Holocaust Memoir a Fake
Publisher cancels book by author featured on ‘Oprah’
By Matthew B. Zeidman
HOLLYWOOD, CA (Hollywood Today) 12/29/08 – TV personality Oprah Winfrey will surely be more wary the next time she features the writer of a non-fiction memoir on her eponymous talk show. She was already burned once by an author who admitted his tale of drug use and redemption was pure fantasy, and now another autobiographer promoted by Winfrey has come clean about his narration of love and hope amidst World War II.
Andrea Hurst, agent to 79-year-old Holocaust survivor Herman Rosenblat, said in a statement that while her client was in fact a prisoner at a concentration camp in Schlieben, Germany, the love story chronicled in his book about his relationship with the woman who sneaked him food during his incarceration was false.
The publisher, Berkley Books, said in a statement of its own that it would no longer publish the upcoming title, “Angel at the Fence, The True Story of a Love that Survived,” and expected Rosenblat to return all remuneration. Reuters reported that Atlantic Overseas Pictures planned to go ahead with a movie adaptation.

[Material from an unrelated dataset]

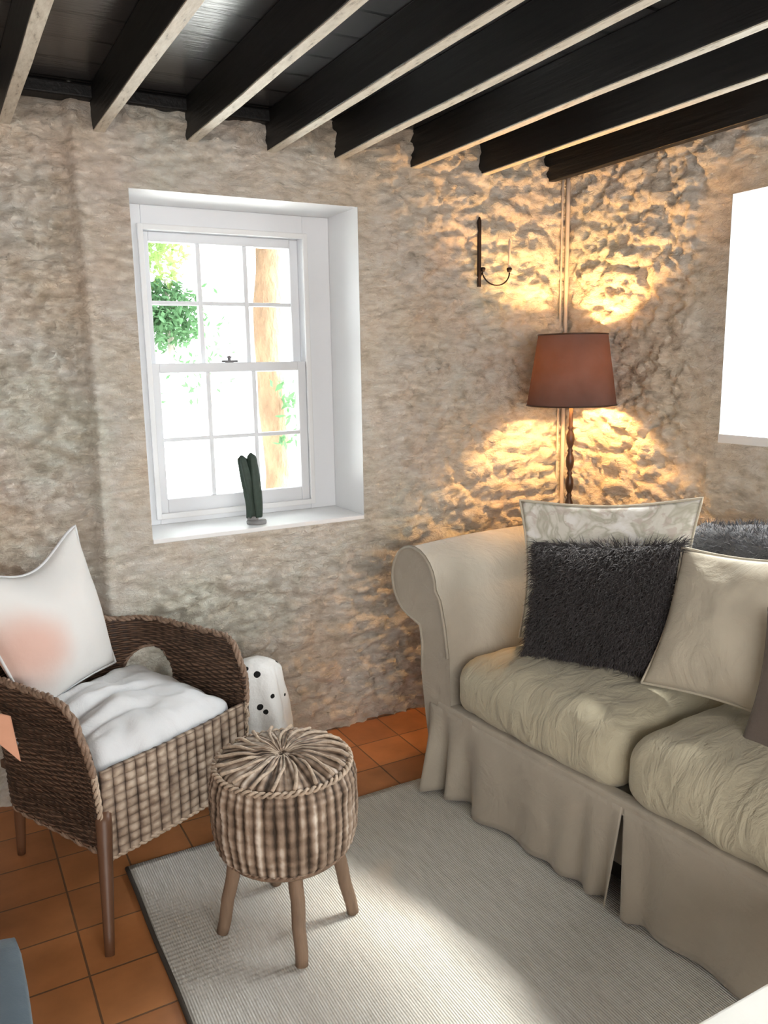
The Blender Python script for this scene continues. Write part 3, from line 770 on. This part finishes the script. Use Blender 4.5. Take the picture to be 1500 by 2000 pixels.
# front panel, bowed a little
def fpt(u, v):
    z = .19+.24*v-.0*u; x = Wd*u
    wv = .0040*abs(math.sin(x*PI/.033))**.7*(.45+.55*abs(math.sin((z+.004*math.floor(x/.033))*PI/.024)))
    return (x, -.012*math.sin(PI*u)-wv, z)
grid(fpt, 170, 100, 'front_panel', MS['wick_lit'], ch, uvf=lambda u, v: (u*Wd, .24*v), thick=.012)
def braid(P, rad, name, mm, pitch=.03, par=ch):
    P = [Vector(p) for p in P]; mb = MB(); L = 0; cum = [0]
    for a, b in zip(P, P[1:]): L += (b-a).length; cum.append(L)
    for ph in (0, 2*PI/3, 4*PI/3):
        Q = []; m_ = int(L/pitch*9)
        j = 0
        for k in range(m_+1):
            d = L*k/m_
            while j < len(cum)-2 and cum[j+1] < d: j += 1
            f = (d-cum[j])/max(1e-6, cum[j+1]-cum[j]); p = P[j].lerp(P[j+1], f); t = (P[j+1]-P[j]).normalized()
            a_ = t.cross(Vector((.3, .2, 1))).normalized(); b_ = t.cross(a_)
            q = 2*PI*d/pitch/2+ph; Q.append(p+(a_*math.cos(q)+b_*math.sin(q))*rad*.55)
        mb.tube(Q, rad*.62, 6)
    return mb.build(name, mm, par)
top_e = [chpt(k/160, 1) for k in range(161)]
braid(top_e, .009, 'top_rim', MS['rim_d'])
for u0 in (0, 1):
    braid([chpt(u0, v/20) for v in range(21)], .008, 'front_edge_rim', MS['rim_l'])
for side in (0, 1):
    P = []
    for k in range(25):
        a = PI*k/24; d = .41-.10*math.cos(a); z = .40+.125*math.sin(a); s = d if not side else TOT-d
        P.append(chpt(s/TOT, (z-.205)/(htop(s)-.205)))
    braid(P, .006, 'arm_opening_rim', MS['rim_d'])
braid([fpt(k/30, 0) for k in range(31)], .008, 'bottom_rim', MS['rim_l'])
braid([chpt(k/100, 0) for k in range(101)], .008, 'bottom_rim', MS['rim_d'])
MB().box(.01, Wd-.01, .01, Dp-.03, .30, .325).build('seat_deck', MS['wick_shade'], ch, smooth=False, bevel=.004)
for (lx, ly, ex, ey) in ((.012, .012, -.084, -.10), (Wd-.012, .012, .01, -.03), (.05, Dp-.05, 0, .03), (Wd-.05, Dp-.05, 0, .03)):
    P = [(lx+ex*(1-k/8), ly+ey*(1-k/8)*1.0, .005+.32*k/8) for k in range(9)]
    MB().tube(P, [.0115+.010*k/8 for k in range(9)], 12).build('leg', MS['legd'], ch)
# seat cushion (rests in the chair: its own thing)
sc_ = empty('seat_cushion', (-2.13, -.75, .325), CA); tag(sc_, 'thick off-white seat pad lying in the wicker armchair', 'cushion')
rbox(.232, .228, .062, .055, 70, .045, .018, 21, 'pad_cover', MS['offw'], sc_, (.25, .245, .073), drape=.006)
# big pillow leaning in the chair
cushion('white_pillow', (-2.245, -.44, .48), (-1.965, -.135, .485), (-2.055, -.16, .945), (-2.42, -.49, .93), .19, MS['pillow'],
        'large off-white pillow with soft pink patch leaning in the wicker armchair', sag=.16, seed=8, pinch=.03, piping=MS['offw'])
# peach cloth tucked in by the near arm
pc = empty('peach_cloth', (-2.37, -.56, .42)); tag(pc, 'pointed corner of peach cloth hanging by the near arm of the wicker chair', 'cloth')

# ------------------------------------------------------------------ spotted throw standing between chair and wall
sp = empty('spotted_throw', (-1.515, -.33, 0)); tag(sp, 'white cloth with black spots bunched upright between wicker armchair and stone wall', 'throw')
def spf(u, v):  # upright folds of cloth
    a = 2*PI*u; h = v
    if v < .86: r = .066+.060*(1-v)**1.5; z = .47*v/.86*.93
    else:
        q = (v-.86)/.14; r = .069*math.sqrt(max(0, 1-q*q)); z = .437+.045*q
    fold = 1+.07*math.sin(a*5+v*3)+.16*noise.noise(Vector((math.cos(a)*2, math.sin(a)*2, v*4)))
    return (r*fold*1.15*math.cos(a)-.035*v-.02, r*fold*.9*math.sin(a), z+.002)
grid(spf, 90, 60, 'cloth', MS['spots'], sp)

# ------------------------------------------------------------------ table bottom right, footstool bottom left
tb_ = empty('coffee_table', (-1.33, -2.32, 0)); tag(tb_, 'cream painted table top just entering the bottom right corner', 'table')
MB().box(-.30, .34, -.26, .285, .42, .45).build('table_top', MS['cream'], tb_, smooth=False, bevel=.006)
for a_, b_ in ((-.25, -.21), (.29, -.21), (-.25, .235), (.29, .235)): MB().box(a_-.02, a_+.02, b_-.02, b_+.02, .013, .42).build('leg', MS['cream'], tb_, smooth=False, bevel=.004)
fs = empty('footstool', (-2.62, -1.5, 0)); tag(fs, 'blue-grey upholstered footstool at the bottom left picture edge', 'footstool')
rbox(.265, .42, .09, .02, 16, .004, .002, 4, 'upholstered_top', MS['bluegrey'], fs, (0, 0, .21))
for a_, b_ in ((-.2, -.36), (.2, -.36), (-.2, .36), (.2, .36)): MB().lathe([(.014, 0), (.02, .12)], (a_, b_, 0), 12).build('leg', MS['legd'], fs)
cl = [(-.0, .0, .0)]
def peachf(u, v):
    w = .10*(1-v)
    return (.02+(u-.5)*w*.9+.055*v, -.02-(u-.5)*w*.3-.06*v, .14-.105*v+.012*math.sin(PI*u)*(1-v))
grid(peachf, 14, 20, 'cloth', MS['peach'], pc, thick=.006)

# ------------------------------------------------------------------ outside
tag(MB().box(-14, 22, .75, 30, -.42, -.35).build('garden_ground', MS['gravel'], smooth=False), kind='structure')
def foliage(name, c, rad, cnt, m, parent, size=.07):
    V = []; F = []
    for _ in range(cnt):
        d = Vector((random.gauss(0, 1), random.gauss(0, 1), random.gauss(0, 1))).normalized()*random.random()**.45
        p = Vector((c[0]+d.x*rad[0], c[1]+d.y*rad[1], c[2]+d.z*rad[2]))
        a = Vector((random.gauss(0, 1), random.gauss(0, 1), random.gauss(0, 1))).normalized(); b = a.cross(Vector((random.gauss(0, 1), random.gauss(0, 1), 1))).normalized()
        s_ = size*random.uniform(.6, 1.3); i = len(V)
        V += [p-a*s_, p+b*s_*.4, p+a*s_, p-b*s_*.4+a.cross(b)*s_*.1]; F.append((i, i+1, i+2, i+3))
    o = mk(name, V, F, m, parent, smooth=False); return o
t1 = empty('garden_tree', (.66, 5, -.35)); tag(t1, 'tree with orange-brown trunk seen through the right panes of the small window', 'tree')
P = [(-.05+.03*math.sin(k*.8), 0, k*.33) for k in range(13)]
MB().tube(P, [.145-.002*k+.012*math.sin(k*2.1) for k in range(13)], 16).build('trunk', MS['bark'], t1)
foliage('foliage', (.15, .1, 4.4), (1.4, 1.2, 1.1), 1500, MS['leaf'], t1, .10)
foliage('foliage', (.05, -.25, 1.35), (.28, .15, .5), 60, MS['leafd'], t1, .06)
t2 = empty('garden_shrub', (-.25, 5.6, -.35)); tag(t2, 'leafy green tree filling the left panes of the small window', 'tree')
MB().tube([(0, 0, 0), (.05, 0, 1.2), (.02, 0, 2.6)], [.07, .05, .02], 10).build('trunk', MS['twig'], t2)
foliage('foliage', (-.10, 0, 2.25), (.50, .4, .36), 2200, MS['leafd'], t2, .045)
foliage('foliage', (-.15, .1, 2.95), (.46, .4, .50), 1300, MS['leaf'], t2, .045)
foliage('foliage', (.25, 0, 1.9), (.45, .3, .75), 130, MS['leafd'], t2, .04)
t3 = empty('young_tree', (.62, 7.2, -.35)); tag(t3, 'slender young tree with sparse leaves behind the middle panes', 'tree')
MB().tube([(0, 0, 0), (.03, 0, 1.5), (-.03, 0, 3.0), (.02, 0, 4.2)], [.035, .03, .022, .01], 8).build('trunk', MS['twig'], t3)
foliage('foliage', (.15, 0, 3.0), (.55, .3, .9), 90, MS['twig'], t3, .05)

Rosenblat had claimed he met his current wife after he immigrated to America and realized she was the same person who threw him food over the concentration camp fence.
James Frey, who wrote “A Million Little Pieces” about his experiences with drug and alcohol abuse, admitted his memoir was also a phony in 2006 and appeared on “Oprah” to discuss the deception. Winfrey had previously included it in her popular list of recommended books.